Despite their personal connection, Friedman never succeeded at persuading Arthur Burns – an institutional economist at heart – about his monetary predictions. Just as had happened a decade earlier, in the famed “battle of the radio stations” (so called because the initials of the principal combatants were AM and FM), Friedman’s predictions were not so difficult to challenge: it was enough to dispute which construct rightly measured the importance of money. Even if a monetary aggregate yielded several right predictions – as did happen to Friedman’s in the early 1970s – it could lose its predictive traction without warning. When, in the 1980s, under Paul Volcker, the Fed started to track systematically several monetary aggregates, it was unable to anticipate the effects of its own interventions, to Friedman’s perplexity. In the words of Jennifer Burns, “Slowly, painfully, Friedman would learn that monetarism was built on data from a world that no longer existed: the regulated and regimented postwar era, the land the New Deal built and inflation swept away” (397).
Friedman had rightly captured the importance of money and the role of the Fed in managing it, persuading both his fellow economists and US public opinion. However, this persuasion was not achieved through an array of successful predictions about well-defined variables, as per Friedman’s positivist stance. According to Burns, the key to Friedman’s persuasion is that his ideas “matched experience, offered new ways to tackle old problems, and predicted what would happen next” (468). Using the venerable hedgehog-or-fox dichotomy, I’d say instead that Friedman was an economist hedgehog, a thinker with one big idea from which bold predictions follow, as distinct from the eclectic foxes who put together different information sources to make more accurate forecasts. It was enough that Friedman’s predictions about inflation were broadly correct a few times, at the right moments to capture the world’s attention. Nobody seems to have cared much about the details of his predictive record, e.g., how much better the predictions from his monetary aggregates were compared with those of his competitors.

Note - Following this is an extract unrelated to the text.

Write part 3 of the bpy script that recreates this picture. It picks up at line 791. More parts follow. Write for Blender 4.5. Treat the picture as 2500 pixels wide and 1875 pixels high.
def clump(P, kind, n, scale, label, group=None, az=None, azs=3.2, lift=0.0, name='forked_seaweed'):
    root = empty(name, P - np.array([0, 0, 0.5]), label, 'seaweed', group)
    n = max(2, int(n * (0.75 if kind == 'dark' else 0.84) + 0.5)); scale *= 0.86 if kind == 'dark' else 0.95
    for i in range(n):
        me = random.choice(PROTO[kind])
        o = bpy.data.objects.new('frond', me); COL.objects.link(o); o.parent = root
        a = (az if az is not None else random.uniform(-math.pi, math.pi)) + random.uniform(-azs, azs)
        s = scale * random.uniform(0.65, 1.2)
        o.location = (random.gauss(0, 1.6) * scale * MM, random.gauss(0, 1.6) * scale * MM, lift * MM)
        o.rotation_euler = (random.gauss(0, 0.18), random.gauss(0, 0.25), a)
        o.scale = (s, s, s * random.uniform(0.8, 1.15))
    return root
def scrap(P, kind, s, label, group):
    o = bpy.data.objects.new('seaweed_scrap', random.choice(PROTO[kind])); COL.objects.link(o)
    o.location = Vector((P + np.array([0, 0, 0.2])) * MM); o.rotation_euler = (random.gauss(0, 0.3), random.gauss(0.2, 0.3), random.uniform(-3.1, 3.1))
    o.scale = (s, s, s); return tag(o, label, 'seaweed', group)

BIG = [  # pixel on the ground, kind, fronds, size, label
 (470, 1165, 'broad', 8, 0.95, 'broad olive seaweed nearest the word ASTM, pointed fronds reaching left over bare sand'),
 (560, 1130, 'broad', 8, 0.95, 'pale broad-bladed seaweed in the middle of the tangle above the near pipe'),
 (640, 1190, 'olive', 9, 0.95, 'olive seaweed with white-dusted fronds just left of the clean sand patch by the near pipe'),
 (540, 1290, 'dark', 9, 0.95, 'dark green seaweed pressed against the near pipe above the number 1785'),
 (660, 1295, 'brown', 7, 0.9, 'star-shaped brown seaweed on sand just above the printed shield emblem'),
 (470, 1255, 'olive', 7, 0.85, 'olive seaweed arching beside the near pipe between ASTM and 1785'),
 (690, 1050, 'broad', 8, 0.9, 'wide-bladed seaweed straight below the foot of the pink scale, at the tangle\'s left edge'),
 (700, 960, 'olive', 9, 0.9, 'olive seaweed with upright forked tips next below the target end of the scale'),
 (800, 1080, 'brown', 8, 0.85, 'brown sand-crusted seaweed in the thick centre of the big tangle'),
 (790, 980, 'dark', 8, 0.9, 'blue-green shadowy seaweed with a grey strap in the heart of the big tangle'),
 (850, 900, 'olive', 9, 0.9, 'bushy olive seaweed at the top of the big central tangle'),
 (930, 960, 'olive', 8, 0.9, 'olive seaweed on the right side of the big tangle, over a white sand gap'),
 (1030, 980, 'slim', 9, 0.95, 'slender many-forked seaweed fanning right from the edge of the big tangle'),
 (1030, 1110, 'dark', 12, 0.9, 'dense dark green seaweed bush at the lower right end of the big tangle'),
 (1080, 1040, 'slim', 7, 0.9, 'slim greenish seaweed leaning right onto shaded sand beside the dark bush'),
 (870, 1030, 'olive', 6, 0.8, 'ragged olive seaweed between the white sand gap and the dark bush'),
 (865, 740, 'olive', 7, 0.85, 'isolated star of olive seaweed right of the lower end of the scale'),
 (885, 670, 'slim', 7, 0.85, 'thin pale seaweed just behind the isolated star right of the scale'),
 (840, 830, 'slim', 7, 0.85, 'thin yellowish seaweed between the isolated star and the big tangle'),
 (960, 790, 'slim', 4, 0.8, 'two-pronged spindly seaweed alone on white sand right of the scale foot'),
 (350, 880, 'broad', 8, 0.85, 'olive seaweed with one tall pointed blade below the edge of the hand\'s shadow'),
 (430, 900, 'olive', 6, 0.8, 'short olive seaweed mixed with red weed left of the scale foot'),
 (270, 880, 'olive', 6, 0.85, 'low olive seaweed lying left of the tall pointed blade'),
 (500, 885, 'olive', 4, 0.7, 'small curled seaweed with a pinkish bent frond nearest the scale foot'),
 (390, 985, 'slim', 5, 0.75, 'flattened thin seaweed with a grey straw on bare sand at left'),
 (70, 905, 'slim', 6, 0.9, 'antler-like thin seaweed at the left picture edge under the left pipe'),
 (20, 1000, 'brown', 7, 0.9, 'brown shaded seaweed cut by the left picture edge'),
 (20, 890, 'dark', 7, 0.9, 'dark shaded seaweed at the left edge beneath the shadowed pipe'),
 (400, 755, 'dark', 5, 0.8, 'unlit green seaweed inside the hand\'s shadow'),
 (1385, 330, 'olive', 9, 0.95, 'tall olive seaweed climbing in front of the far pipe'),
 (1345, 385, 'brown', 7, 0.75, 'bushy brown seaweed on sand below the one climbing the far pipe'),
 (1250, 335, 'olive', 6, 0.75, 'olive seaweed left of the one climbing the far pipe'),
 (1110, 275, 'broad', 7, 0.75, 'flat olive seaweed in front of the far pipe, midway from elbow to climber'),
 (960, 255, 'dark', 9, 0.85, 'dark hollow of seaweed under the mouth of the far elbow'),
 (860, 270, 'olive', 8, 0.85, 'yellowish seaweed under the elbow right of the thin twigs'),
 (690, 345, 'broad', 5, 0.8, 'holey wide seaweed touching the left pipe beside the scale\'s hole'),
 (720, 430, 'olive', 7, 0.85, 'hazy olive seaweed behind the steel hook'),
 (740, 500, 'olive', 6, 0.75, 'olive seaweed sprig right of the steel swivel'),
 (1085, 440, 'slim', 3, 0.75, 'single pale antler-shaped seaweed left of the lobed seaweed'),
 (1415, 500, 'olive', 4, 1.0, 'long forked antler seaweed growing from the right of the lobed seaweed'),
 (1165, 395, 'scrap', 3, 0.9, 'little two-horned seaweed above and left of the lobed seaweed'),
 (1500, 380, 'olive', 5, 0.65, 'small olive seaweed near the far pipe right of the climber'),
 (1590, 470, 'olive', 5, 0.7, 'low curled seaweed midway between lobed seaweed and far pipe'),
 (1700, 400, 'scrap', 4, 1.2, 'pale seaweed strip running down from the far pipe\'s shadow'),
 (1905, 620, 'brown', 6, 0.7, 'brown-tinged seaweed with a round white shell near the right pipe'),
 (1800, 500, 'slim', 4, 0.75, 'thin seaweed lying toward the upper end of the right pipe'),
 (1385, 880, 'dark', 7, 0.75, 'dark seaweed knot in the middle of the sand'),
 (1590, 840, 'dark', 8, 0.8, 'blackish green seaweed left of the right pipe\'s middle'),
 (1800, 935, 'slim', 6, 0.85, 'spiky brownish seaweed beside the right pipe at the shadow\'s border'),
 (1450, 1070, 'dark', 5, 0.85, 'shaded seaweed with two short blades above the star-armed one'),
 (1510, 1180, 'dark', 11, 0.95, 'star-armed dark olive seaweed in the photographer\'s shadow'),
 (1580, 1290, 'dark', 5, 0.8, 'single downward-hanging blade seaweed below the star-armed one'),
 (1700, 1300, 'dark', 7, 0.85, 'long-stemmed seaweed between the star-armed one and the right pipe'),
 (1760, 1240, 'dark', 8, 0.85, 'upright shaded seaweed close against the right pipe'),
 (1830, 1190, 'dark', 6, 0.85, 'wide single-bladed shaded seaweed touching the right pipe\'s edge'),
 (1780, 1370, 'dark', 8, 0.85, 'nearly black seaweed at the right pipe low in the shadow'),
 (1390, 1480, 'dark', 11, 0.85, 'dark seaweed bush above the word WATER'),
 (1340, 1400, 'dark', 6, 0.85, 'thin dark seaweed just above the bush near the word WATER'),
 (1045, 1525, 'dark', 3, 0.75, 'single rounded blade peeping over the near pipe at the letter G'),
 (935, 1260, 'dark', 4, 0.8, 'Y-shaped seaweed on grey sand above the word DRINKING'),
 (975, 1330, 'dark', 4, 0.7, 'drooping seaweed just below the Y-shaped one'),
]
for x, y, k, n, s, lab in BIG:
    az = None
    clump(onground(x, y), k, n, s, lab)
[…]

Friedman certainly offered new ways to tackle old problems; but rather than matching his audiences’ experience, he shaped it with his incessant public engagement. In this, he was perhaps more of an artist than a scientist. His engagement skills – boosted by his wife’s assistance – went well beyond the stereotype of the positive social scientist he might have wanted to be at the start of his career. In my view, philosophers of the social sciences who want to capture what Friedman was need new categories about what social scientists can and should be. Burns’ biography is an excellent case study to test their predictions.
References
Hammond, J. R. 2009. “Early Drafts of Friedman’s Methodology Essay.” In U. Mäki, ed., The Methodology of Positive Economics. Cambridge: Cambridge University Press, pp. 68-89.
Friedman, M. 1953. “The Methodology of Positive Economics.” In Essays in Positive Economics. Chicago: University of Chicago Press, pp. 3–43.
Friedman, M. 1957. A Theory of the Consumption Function. Princeton: Princeton University Press.
Friedman, M. 1962. Capitalism and Freedom. Chicago: University of Chicago Press.
Friedman, M. and Friedman, R. 1980. Free to Choose: A Personal Statement. New York: Harcourt.
Friedman, M. and Schwartz, A. 1963. A Monetary History of the United States, 1867–1960. Princeton: Princeton University Press.